While I haven't used an open-source text for a semester-long university class, I have used an open-source calculus text for a summer program with high school students, and I'm currently modifying a number-theory text for a different summer program.
Summary, with extended discussion below:
Upsides:
- I can modify the text to suit my needs.
- I can modify the text in response to student reactions.
- My students don't need to pay excessive amounts of money.
Downsides:
- It is less tenable, at least from my position, to work with open-source texts with large courses that have multiple professors, for many reasons.
- The general open-source text available is supbar, in my opinion, and needs to be modified.
- Actually modifying/writing a textbook is very time-consuming and hard.
- (If you care) - it is not currently feasible to use one of the online-homework systems without using the accompanying book.
The great thing about both texts is that I can modify the source to fit the course, which I much prefer to modifying my course to fit the text/jumping around the text. In fact, this is extremely useful. It also allows me to modify and change wording, examples, and problems based on direct feedback from my students.
I must admit that I am also very happy to not force students to buy these texts, given that the information itself is readily available online.
Given the option, I would choose to use an open-source text for essentially any lower-level class (precalc, calc, linear algebra, statistics, etc.). I don't know about upper-level classes, for which there often exist great books that are extremely well-written and which don't change from year to year.

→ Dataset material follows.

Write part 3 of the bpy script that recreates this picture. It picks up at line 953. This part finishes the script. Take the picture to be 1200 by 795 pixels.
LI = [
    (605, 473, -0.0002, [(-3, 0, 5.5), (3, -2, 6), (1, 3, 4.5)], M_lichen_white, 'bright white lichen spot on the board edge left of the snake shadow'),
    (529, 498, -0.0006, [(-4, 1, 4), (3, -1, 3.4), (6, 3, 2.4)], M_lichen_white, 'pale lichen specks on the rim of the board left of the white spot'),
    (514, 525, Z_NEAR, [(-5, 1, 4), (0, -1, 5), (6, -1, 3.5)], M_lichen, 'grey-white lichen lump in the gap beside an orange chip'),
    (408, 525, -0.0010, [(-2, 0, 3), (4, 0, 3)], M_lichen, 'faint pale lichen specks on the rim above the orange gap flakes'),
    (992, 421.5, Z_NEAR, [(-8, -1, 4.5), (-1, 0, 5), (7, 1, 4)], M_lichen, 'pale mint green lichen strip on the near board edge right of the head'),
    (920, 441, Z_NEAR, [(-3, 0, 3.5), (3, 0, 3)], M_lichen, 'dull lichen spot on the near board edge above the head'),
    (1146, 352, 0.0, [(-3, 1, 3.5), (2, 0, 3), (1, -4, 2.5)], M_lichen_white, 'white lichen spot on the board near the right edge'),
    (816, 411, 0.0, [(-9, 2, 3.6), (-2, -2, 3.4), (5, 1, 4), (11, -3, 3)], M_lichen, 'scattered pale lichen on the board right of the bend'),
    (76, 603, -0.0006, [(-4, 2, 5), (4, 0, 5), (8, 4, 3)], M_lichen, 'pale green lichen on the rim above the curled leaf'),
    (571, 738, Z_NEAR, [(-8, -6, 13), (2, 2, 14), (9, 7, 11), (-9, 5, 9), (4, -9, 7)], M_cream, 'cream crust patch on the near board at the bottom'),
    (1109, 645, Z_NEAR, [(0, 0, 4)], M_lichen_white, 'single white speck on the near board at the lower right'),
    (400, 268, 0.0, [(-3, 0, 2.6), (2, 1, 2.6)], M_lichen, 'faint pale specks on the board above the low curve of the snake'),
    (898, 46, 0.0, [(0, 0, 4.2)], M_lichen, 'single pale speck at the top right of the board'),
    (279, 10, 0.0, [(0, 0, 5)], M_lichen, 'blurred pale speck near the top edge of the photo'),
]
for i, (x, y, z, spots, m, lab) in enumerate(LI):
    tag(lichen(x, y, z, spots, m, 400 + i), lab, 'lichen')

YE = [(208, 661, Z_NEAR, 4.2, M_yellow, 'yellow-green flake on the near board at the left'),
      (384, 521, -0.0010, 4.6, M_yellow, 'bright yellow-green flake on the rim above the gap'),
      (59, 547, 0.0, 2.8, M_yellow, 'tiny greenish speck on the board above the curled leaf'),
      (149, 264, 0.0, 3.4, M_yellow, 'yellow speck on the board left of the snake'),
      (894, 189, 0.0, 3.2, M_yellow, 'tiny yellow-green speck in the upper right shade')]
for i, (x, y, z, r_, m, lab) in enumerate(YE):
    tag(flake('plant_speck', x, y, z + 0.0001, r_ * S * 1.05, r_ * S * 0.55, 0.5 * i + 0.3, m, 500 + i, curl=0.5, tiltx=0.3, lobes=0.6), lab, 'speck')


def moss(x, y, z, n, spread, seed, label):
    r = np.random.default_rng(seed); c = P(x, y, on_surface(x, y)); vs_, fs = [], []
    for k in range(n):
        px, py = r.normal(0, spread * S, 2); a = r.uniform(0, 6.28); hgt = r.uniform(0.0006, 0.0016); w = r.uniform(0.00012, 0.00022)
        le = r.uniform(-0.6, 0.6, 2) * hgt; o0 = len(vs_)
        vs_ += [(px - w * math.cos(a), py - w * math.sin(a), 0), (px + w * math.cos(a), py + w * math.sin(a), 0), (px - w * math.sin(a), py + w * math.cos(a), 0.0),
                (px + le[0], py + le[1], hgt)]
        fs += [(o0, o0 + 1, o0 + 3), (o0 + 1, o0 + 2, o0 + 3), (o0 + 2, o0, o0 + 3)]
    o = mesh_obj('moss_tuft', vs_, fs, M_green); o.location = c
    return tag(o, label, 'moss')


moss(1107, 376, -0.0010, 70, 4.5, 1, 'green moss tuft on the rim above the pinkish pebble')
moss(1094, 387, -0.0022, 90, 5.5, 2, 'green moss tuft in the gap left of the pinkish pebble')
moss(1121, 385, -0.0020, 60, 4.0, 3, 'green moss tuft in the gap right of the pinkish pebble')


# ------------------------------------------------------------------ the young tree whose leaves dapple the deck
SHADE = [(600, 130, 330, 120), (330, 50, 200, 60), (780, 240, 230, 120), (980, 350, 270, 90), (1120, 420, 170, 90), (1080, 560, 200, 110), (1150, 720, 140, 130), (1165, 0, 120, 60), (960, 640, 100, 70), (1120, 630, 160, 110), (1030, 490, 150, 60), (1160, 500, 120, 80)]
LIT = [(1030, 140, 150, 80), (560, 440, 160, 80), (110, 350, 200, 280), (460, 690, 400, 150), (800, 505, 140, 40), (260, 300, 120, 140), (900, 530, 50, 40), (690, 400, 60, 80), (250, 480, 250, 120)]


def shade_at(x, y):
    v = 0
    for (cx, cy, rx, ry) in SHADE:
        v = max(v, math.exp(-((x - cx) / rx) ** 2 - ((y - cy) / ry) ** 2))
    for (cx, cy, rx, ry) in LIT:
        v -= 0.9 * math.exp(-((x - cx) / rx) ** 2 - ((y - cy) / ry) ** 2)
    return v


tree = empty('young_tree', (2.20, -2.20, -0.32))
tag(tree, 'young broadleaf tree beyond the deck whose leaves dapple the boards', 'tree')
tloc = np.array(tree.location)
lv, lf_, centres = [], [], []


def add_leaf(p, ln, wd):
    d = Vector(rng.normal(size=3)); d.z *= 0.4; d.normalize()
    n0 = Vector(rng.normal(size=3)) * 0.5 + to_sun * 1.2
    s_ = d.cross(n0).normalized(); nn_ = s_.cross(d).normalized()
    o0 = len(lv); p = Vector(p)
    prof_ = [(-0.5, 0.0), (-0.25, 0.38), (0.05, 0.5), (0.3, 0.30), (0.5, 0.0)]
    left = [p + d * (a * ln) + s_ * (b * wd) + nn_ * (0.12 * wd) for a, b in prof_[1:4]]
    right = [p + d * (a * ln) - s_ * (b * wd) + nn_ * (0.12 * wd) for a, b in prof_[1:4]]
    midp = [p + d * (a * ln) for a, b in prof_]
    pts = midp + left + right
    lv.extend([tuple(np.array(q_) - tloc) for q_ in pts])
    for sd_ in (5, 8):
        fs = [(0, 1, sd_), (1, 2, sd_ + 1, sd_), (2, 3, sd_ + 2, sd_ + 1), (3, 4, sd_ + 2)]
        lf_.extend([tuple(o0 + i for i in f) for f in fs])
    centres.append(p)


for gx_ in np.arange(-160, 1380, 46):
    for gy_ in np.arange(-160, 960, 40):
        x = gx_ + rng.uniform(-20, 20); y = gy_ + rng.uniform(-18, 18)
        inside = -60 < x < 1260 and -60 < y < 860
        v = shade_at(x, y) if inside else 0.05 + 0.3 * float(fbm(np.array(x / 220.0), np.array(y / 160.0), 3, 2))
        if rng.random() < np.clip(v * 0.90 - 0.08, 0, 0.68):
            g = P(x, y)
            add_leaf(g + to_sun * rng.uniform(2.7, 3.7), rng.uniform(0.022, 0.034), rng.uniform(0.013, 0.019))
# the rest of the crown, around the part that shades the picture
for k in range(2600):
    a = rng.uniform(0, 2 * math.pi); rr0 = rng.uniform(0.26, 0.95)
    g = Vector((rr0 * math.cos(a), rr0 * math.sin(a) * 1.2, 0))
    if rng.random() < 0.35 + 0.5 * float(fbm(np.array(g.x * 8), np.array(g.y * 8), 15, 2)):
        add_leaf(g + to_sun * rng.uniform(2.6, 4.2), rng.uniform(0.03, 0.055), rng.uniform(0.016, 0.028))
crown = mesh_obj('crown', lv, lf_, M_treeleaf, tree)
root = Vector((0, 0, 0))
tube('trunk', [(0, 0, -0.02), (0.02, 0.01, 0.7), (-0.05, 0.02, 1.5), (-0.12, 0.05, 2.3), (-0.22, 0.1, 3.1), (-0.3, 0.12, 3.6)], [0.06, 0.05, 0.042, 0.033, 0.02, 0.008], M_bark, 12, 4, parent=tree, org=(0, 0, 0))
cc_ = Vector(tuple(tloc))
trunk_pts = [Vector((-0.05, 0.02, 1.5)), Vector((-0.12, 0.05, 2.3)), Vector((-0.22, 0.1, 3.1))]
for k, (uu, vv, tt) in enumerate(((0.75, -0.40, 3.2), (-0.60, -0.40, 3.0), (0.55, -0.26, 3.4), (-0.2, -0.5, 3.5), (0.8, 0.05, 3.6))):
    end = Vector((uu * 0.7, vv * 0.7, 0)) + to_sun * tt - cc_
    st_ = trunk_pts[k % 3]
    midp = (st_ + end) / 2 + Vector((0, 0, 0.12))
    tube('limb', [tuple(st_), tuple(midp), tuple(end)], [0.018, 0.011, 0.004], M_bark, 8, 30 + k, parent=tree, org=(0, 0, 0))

On the other hand, I don't usually have that option, at least not from my current position. And many professors I know don't have that option either. The university expects consistency, and lower-level classes are those often taught by multiple people at a time. For all of us to use a modified version of an open-source text requires all of us to agree on modifications/the text. At the very least, university policy and bureaucracy make this much harder. (I suppose it would just take the person in charge, if there is a person in charge, to make a solid decision and to commit - but this has not been my experience).
Further, in my experience, I find that most open-source textbooks need some revision for one reason or another. This limits them to the ones whose source is actually available, rather than those that are just free and which get lumped in. And the problem here is that authors get to make up their own notations/TeX conventions, which can make it very unpleasant to actually modify their text.
For that matter, writing a text at all is time-consuming and hard. It's hard to write clearly, it's hard to make pretty pictures (really hard). It really is much easier to just use some generic calculus text (the big ones are all the same, and all such classes are isomorphic) than to find, modify, and use an open-source one. Or rather, it's hard to first go out, find, modify, and use an open-source one. Having done it once, it's now very easy.
Perhaps soon a good variety of good open-source texts will become available, which will make the transition cost lower and make it more likely that a university might accept it.
I talked to the teaching head of my department (so we actually do have a guy in charge), and he's of the opinion that the future isn't in open-source, but in online homework (like webassign, or other forms). We don't actually use that at my university, but it was used at my undergrad, and I know that many other schools use online homework.